I am really surprised how much Brad and I both liked this soup! This was supposed to be just another healthy meal to add to the repertoire (I adapted it to be vegetarian and used greek yogurt instead of sour cream). In particular, I was waiting to hear complaints about the lack of meat and giant dollops of yogurt – he did refuse to eat it until I confessed it’s true nature – but…BUT…he liked it! WE liked it. The generous amount of cumin gave the soup an unidentifiable richness and the red pepper flakes produced just a slight heat, satisfying without making you sweat. The beans were filling enough to make this soup a great stand-alone dinner (especially with toppings), but we didn’t feel weighed down like you’re apt to with other Mexican-themed meals. Finally, the source recipe suggests using chipotle chilies in adobo sauce instead of the red pepper flakes for a smokier taste. Somehow I missed that note the first time around, but I love my choptle chilies in adobo so I’m really excited to try that variation next time!

Overall Enjoyment:   ♥   ♥   ♥   ♥  

Chicken Mole

I had heard of Chicken Mole occasionally before attempting it. I had a vague picture of a traditional Mexican dish made with spices, tomato sauce, and – shockingly – chocolate! I had never tasted Chicken Mole before, though, and still have only eaten a limited amount of Mexican food in general. Growing up and spending the majority of my adult life in New England, I have had very little exposure to food south of Pennsylvania, haha. “Taco Night” is popular in my family and we have a fairly decent burrito place down the street, but while I can talk endlessly about the joys of Asian food – Japanese in particular – I’ll freely admit I really don’t know much at all about Mexican.


Even with my ignorance, a Chicken Mole recipe in America’s Test Kitchen: Cooking for Two instantly caught my eye. It looked savory, spicy, and – surprisingly – easy! The introduction described how traditional mole (the Aztec word for “sauce”) is time consuming and complicated, but yields superb and exotic flavor combinations. The Test Kitchen’s goal was to create a streamlined version of Chicken Mole that could be whipped up for two in about an hour.

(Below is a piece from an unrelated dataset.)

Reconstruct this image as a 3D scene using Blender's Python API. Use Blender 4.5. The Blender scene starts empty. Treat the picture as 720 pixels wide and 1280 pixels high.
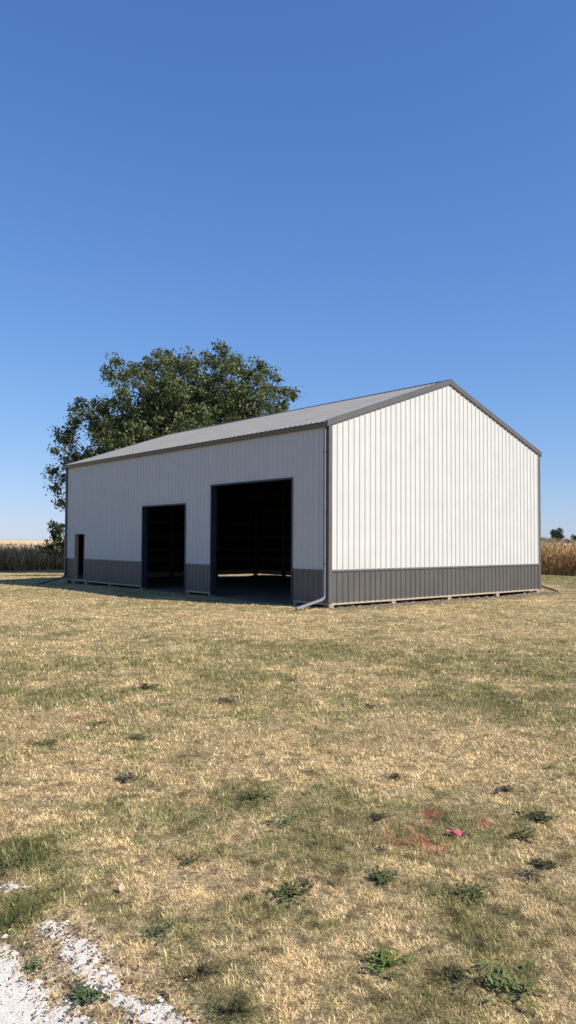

Their photo looked convincing. I decided to give it a shot.

Chicken Mole (from America’s Test Kitchen: Cooking for Two)


1     T     vegetable oil

1            small onion, minced (about 1/2 Cup)

1     T     chili powder

1     t     minced canned chipotle chile*

¼    t     ground cinnamon

pinch of cloves

½   oz.   bittersweet, semisweet, or Mexican chocolate; chopped coarse

1            garlic clove, minced

1¼  C    low-sodium chicken broth

1            tomato; cored, seeded, and chopped medium

2     T     raisins (I omitted these out of preference)

1     T     peanut butter

1     T     sesame seeds, toasted, plus extra for garnish

salt and pepper


2   12 oz.   bone-in split chicken breasts, skin removed, trimmed

*Note: I found canned chipotle chile in adobo sauce in the foreign section of the local grocery store. The source recipe specifically recommends the adobo sauce as a quick substitute for the more traditional chile mix since it adds the correct heat and smokiness without needed a complex mix of vegetables.


  1. Adjust an oven rack to the middle position and heat to 400°F. Then, heat the oil in a 10″ skillet over medium heat until shimmering. Add onion and cook 3-5 minutes or until soft.
  2. Reduce heat to medium-low and stir in chili powder, chile, cinnamon, cloves, and chocolate. Cook, stirring constantly, until fragrant and chocolate has melted. Be careful in this step as it is easy to burn the mix. If you see this happening, the source recipe recommends adding a splash of water or broth to help cool it. I was especially careful, thanks to their note, and didn’t need the small cup of water I kept next to the stove just in case.
  3. Stir in the garlic and cook for about 30 seconds or until fragrant.
  4. Stir in broth, tomato, raisins (if you choose to use them), peanut butter, and sesame seeds. Bring to a simmer and cook, stirring occasionally, until the sauce has thickened slightly – about 10 minutes. By this point you should have about 2 cups of sauce.
  5. Use an immersion blender or transfer the sauce to a conventional blender and process until smooth. Season with salt, pepper, and sugar to taste.
  6. Pat the chicken breasts dry with paper towels and season with salt and pepper. Arrange in an 8 x 8″ square baking dish and pour the sauce over the top. Turn the chicken to coat evenly, then leave them to bake skinned-side down for 20 minutes.
  7. Flip the chicken so that the skinned-side is up and return the dish to the oven for another 15 – 25 minutes or until the thickest part of each breast registers 160ºF on an instant-read thermometer.
  8. Remove the dish from the oven and loosely cover with foil. Let it rest for 5 – 10 minutes before serving. Sprinkle with extra sesame seeds, if desired, when plating.

Beezer’s Notes:

I shared this two-person dinner with my brother and mother alongside some Mexican rice, and we were all very satisfied. The chicken was tender and juicy (a bonus of bone-in chicken I learned from Chicken with Fennel and Tomato) and the sauce was pretty tasty. Not having ever eaten Chicken Mole before – home cooked or otherwise – I unfortunately have nothing to compare to, haha.

I did note that my sauce was a light shade of brown instead of the fiery red shown in the source recipe’s photo. My sauce also clearly tasted of peanut butter, so while I did put in exactly 1 tablespoon, I’m wondering if my organic peanut butter had more of a kick to it than a conventional brand would. Next time I will go with a teaspoon…and possibly add a bit more chocolate.

Also, I think I will add another teaspoon of the minced canned chipotle chile in adobo sauce the next time around. This surprises me because I’m usually fairly sensitive when it comes to spices. Either my love of curries has started building up my tolerance or else baking the sauce mellows the heat in this recipe; probably a bit of both.